## Task brief
How many lines hold the string "Blender"? Reply with the number alone.
======== Extracted data ========
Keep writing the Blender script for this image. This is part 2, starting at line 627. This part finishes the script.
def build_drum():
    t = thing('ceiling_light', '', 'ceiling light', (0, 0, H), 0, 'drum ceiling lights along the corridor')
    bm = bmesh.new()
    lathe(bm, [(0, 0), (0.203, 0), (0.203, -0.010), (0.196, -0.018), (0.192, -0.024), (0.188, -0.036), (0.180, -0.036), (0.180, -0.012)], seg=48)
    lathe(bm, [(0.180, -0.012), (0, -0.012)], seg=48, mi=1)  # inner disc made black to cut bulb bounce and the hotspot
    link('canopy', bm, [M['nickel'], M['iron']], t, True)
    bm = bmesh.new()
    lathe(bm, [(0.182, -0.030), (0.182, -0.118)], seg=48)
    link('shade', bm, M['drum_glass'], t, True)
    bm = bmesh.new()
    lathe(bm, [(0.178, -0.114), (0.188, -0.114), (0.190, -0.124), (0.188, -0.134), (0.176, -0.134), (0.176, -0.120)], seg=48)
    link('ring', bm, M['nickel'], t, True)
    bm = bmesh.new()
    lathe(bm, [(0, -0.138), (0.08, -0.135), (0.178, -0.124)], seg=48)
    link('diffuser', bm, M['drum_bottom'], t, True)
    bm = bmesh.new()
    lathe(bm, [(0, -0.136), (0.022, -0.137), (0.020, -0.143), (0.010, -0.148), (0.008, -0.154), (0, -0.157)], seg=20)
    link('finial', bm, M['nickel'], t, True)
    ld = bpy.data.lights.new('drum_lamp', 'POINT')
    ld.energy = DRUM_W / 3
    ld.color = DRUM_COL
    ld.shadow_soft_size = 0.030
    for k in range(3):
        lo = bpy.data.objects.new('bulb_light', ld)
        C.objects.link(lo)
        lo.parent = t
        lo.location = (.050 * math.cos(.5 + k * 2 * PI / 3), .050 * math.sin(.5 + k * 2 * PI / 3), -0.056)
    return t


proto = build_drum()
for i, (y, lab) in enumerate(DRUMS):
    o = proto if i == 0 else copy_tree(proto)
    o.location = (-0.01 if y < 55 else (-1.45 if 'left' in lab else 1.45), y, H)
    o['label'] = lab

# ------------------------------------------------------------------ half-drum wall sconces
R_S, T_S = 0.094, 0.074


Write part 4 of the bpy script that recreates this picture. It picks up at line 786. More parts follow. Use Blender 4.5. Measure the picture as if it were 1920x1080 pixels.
========
## Output of the exercise
2